As things stand today, most oil companies that contract with offshore drillers are still focused on cutting capital spending, and that's likely to continue through the end of 2016 at the very least. So far, there's been zero evidence that $50 oil is changing any minds on that. To the contrary, a recent move by Statoil ASA shows how averse drillers are to spending on oil and gas field development today. 

Statoil still had Seadrill's West Hercules under contract through the end of the year, but instead of putting the vessel to work in the Aasta Hansteen gas field off the Canadian coast as it had been planning, the company instead chose to cancel the remaining term with Seadrill and pay the company $61 million. To not drill. 

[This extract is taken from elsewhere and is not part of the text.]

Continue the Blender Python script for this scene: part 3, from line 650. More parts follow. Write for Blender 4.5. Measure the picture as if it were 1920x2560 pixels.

Not only will Statoil save about $33 million to terminate the contract early, but it will also defer tens of millions of other costs related to starting up the Aasta Hansteen field at a later date. With oil and gas prices still far below historical levels, it's likely that more producers will follow suit, putting off expensive offshore development simply to make ends meet this year. 

Eventually offshore will recover, but it's unclear who the winners will be

There's no getting around the reality that the oil and gas reserves found offshore will be a necessary source of energy in the years and decades to come. But one only has to look at the boom and bust history of the industry to remember that it can be dangerous jumping into the wrong companies too quickly. Case in point? The 70-plus oil and gas producers which have filed for bankruptcy over the past year or so. 

Now I'm not predicting that Seadrill, ENSCO, or Transocean will end up bankrupt before the market recovers, but at things stand today, these companies are living on backlogs that won't last forever, and they all have substantial debt obligations that must be met as well. So what's an investor to do? 

For now, I plan to stay on the sidelines, looking for evidence that producers are coming back to the offshore oil patch, and ready to spend to develop those resources. When they do, I'll be a buyer. But before then, I'm not willing to risk any more cash on an offshore driller that doesn't make it through the downturn. And as things stand today, it's just too early to tell who the winners -- and losers -- are going to be.